Problem statement: Every line of the material below must be repeated exactly.
----------
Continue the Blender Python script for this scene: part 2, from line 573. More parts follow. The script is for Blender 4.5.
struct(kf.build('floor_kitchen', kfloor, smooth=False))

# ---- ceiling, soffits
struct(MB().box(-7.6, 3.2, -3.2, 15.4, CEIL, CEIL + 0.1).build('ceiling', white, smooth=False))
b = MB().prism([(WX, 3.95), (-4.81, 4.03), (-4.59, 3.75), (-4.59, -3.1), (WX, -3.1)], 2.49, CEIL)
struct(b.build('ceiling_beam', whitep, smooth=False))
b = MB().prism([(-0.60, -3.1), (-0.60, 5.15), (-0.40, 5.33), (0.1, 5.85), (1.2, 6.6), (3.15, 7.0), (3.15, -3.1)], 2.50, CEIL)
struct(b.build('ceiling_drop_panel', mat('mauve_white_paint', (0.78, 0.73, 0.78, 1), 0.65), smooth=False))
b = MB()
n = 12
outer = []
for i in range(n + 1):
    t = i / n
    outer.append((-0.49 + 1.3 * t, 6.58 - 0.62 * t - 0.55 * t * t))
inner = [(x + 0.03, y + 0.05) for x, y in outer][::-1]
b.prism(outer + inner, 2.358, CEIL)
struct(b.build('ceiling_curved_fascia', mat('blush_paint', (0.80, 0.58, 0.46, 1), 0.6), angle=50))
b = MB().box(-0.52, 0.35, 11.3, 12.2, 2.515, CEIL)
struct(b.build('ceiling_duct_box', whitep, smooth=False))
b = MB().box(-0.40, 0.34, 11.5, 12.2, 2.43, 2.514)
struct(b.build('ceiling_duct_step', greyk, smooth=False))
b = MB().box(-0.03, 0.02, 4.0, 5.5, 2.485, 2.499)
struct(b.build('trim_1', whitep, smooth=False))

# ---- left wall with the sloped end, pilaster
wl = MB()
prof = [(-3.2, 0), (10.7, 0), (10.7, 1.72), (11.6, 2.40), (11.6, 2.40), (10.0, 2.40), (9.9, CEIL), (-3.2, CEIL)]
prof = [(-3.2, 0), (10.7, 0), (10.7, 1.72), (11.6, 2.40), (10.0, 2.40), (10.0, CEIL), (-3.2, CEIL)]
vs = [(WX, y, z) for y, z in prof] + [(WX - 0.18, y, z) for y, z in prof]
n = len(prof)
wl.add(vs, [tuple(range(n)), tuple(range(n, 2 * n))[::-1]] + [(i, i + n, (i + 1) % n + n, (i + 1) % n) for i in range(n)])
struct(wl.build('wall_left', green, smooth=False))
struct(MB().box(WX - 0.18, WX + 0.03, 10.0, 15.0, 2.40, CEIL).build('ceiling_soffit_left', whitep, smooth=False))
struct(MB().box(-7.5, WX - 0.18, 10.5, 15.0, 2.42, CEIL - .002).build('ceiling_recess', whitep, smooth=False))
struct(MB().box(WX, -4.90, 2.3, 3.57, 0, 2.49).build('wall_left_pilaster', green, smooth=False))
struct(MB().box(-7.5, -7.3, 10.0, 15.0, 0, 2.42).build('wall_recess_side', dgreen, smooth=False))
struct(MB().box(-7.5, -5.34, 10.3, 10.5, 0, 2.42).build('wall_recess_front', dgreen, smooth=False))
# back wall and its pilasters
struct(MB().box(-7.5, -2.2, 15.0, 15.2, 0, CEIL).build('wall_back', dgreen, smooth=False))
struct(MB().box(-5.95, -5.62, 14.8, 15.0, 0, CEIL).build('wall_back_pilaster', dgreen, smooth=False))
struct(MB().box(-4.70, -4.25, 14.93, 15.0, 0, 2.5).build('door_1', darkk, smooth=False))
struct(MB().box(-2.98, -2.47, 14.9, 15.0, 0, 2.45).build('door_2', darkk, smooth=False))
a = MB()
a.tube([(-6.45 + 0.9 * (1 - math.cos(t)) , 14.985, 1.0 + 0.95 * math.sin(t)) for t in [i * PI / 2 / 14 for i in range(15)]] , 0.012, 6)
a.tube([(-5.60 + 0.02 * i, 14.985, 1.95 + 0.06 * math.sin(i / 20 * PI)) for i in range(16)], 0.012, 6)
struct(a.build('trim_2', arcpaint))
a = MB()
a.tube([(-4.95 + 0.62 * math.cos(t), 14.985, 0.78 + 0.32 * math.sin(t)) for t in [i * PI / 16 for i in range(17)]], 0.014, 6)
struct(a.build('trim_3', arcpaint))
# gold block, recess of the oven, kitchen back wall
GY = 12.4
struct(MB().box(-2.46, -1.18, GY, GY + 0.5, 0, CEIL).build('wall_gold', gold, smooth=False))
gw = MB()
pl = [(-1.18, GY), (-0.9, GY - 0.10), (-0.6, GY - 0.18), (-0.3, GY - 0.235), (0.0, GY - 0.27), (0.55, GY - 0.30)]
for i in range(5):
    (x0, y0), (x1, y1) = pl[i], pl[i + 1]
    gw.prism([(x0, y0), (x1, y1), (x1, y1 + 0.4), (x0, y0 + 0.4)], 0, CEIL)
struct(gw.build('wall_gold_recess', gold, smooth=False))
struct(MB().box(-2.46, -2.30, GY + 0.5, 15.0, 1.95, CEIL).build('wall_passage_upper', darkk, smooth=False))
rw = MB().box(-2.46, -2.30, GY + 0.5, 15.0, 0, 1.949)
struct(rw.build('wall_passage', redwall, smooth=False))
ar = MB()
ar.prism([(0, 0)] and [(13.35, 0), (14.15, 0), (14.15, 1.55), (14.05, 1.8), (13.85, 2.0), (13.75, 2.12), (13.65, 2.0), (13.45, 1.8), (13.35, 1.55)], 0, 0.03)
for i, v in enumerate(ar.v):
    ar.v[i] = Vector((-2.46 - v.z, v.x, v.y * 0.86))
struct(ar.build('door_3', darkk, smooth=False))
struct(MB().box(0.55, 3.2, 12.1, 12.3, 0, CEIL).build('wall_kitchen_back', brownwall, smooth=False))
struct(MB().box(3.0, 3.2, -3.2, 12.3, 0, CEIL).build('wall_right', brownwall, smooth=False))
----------
Answer to this problem:
Continue the Blender Python script for this scene: part 2, from line 573. More parts follow. The script is for Blender 4.5.
struct(kf.build('floor_kitchen', kfloor, smooth=False))

# ---- ceiling, soffits
struct(MB().box(-7.6, 3.2, -3.2, 15.4, CEIL, CEIL + 0.1).build('ceiling', white, smooth=False))
b = MB().prism([(WX, 3.95), (-4.81, 4.03), (-4.59, 3.75), (-4.59, -3.1), (WX, -3.1)], 2.49, CEIL)
struct(b.build('ceiling_beam', whitep, smooth=False))
b = MB().prism([(-0.60, -3.1), (-0.60, 5.15), (-0.40, 5.33), (0.1, 5.85), (1.2, 6.6), (3.15, 7.0), (3.15, -3.1)], 2.50, CEIL)
struct(b.build('ceiling_drop_panel', mat('mauve_white_paint', (0.78, 0.73, 0.78, 1), 0.65), smooth=False))
b = MB()
n = 12
outer = []
for i in range(n + 1):
    t = i / n
    outer.append((-0.49 + 1.3 * t, 6.58 - 0.62 * t - 0.55 * t * t))
inner = [(x + 0.03, y + 0.05) for x, y in outer][::-1]
b.prism(outer + inner, 2.358, CEIL)
struct(b.build('ceiling_curved_fascia', mat('blush_paint', (0.80, 0.58, 0.46, 1), 0.6), angle=50))
b = MB().box(-0.52, 0.35, 11.3, 12.2, 2.515, CEIL)
struct(b.build('ceiling_duct_box', whitep, smooth=False))
b = MB().box(-0.40, 0.34, 11.5, 12.2, 2.43, 2.514)
struct(b.build('ceiling_duct_step', greyk, smooth=False))
b = MB().box(-0.03, 0.02, 4.0, 5.5, 2.485, 2.499)
struct(b.build('trim_1', whitep, smooth=False))

# ---- left wall with the sloped end, pilaster
wl = MB()
prof = [(-3.2, 0), (10.7, 0), (10.7, 1.72), (11.6, 2.40), (11.6, 2.40), (10.0, 2.40), (9.9, CEIL), (-3.2, CEIL)]
prof = [(-3.2, 0), (10.7, 0), (10.7, 1.72), (11.6, 2.40), (10.0, 2.40), (10.0, CEIL), (-3.2, CEIL)]
vs = [(WX, y, z) for y, z in prof] + [(WX - 0.18, y, z) for y, z in prof]
n = len(prof)
wl.add(vs, [tuple(range(n)), tuple(range(n, 2 * n))[::-1]] + [(i, i + n, (i + 1) % n + n, (i + 1) % n) for i in range(n)])
struct(wl.build('wall_left', green, smooth=False))
struct(MB().box(WX - 0.18, WX + 0.03, 10.0, 15.0, 2.40, CEIL).build('ceiling_soffit_left', whitep, smooth=False))
struct(MB().box(-7.5, WX - 0.18, 10.5, 15.0, 2.42, CEIL - .002).build('ceiling_recess', whitep, smooth=False))
struct(MB().box(WX, -4.90, 2.3, 3.57, 0, 2.49).build('wall_left_pilaster', green, smooth=False))
struct(MB().box(-7.5, -7.3, 10.0, 15.0, 0, 2.42).build('wall_recess_side', dgreen, smooth=False))
struct(MB().box(-7.5, -5.34, 10.3, 10.5, 0, 2.42).build('wall_recess_front', dgreen, smooth=False))
# back wall and its pilasters
struct(MB().box(-7.5, -2.2, 15.0, 15.2, 0, CEIL).build('wall_back', dgreen, smooth=False))
struct(MB().box(-5.95, -5.62, 14.8, 15.0, 0, CEIL).build('wall_back_pilaster', dgreen, smooth=False))
struct(MB().box(-4.70, -4.25, 14.93, 15.0, 0, 2.5).build('door_1', darkk, smooth=False))
struct(MB().box(-2.98, -2.47, 14.9, 15.0, 0, 2.45).build('door_2', darkk, smooth=False))
a = MB()
a.tube([(-6.45 + 0.9 * (1 - math.cos(t)) , 14.985, 1.0 + 0.95 * math.sin(t)) for t in [i * PI / 2 / 14 for i in range(15)]] , 0.012, 6)
a.tube([(-5.60 + 0.02 * i, 14.985, 1.95 + 0.06 * math.sin(i / 20 * PI)) for i in range(16)], 0.012, 6)
struct(a.build('trim_2', arcpaint))
a = MB()
a.tube([(-4.95 + 0.62 * math.cos(t), 14.985, 0.78 + 0.32 * math.sin(t)) for t in [i * PI / 16 for i in range(17)]], 0.014, 6)
struct(a.build('trim_3', arcpaint))
# gold block, recess of the oven, kitchen back wall
GY = 12.4
struct(MB().box(-2.46, -1.18, GY, GY + 0.5, 0, CEIL).build('wall_gold', gold, smooth=False))
gw = MB()
pl = [(-1.18, GY), (-0.9, GY - 0.10), (-0.6, GY - 0.18), (-0.3, GY - 0.235), (0.0, GY - 0.27), (0.55, GY - 0.30)]
for i in range(5):
    (x0, y0), (x1, y1) = pl[i], pl[i + 1]
    gw.prism([(x0, y0), (x1, y1), (x1, y1 + 0.4), (x0, y0 + 0.4)], 0, CEIL)
struct(gw.build('wall_gold_recess', gold, smooth=False))
struct(MB().box(-2.46, -2.30, GY + 0.5, 15.0, 1.95, CEIL).build('wall_passage_upper', darkk, smooth=False))
rw = MB().box(-2.46, -2.30, GY + 0.5, 15.0, 0, 1.949)
struct(rw.build('wall_passage', redwall, smooth=False))
ar = MB()
ar.prism([(0, 0)] and [(13.35, 0), (14.15, 0), (14.15, 1.55), (14.05, 1.8), (13.85, 2.0), (13.75, 2.12), (13.65, 2.0), (13.45, 1.8), (13.35, 1.55)], 0, 0.03)
for i, v in enumerate(ar.v):
    ar.v[i] = Vector((-2.46 - v.z, v.x, v.y * 0.86))
struct(ar.build('door_3', darkk, smooth=False))
struct(MB().box(0.55, 3.2, 12.1, 12.3, 0, CEIL).build('wall_kitchen_back', brownwall, smooth=False))
struct(MB().box(3.0, 3.2, -3.2, 12.3, 0, CEIL).build('wall_right', brownwall, smooth=False))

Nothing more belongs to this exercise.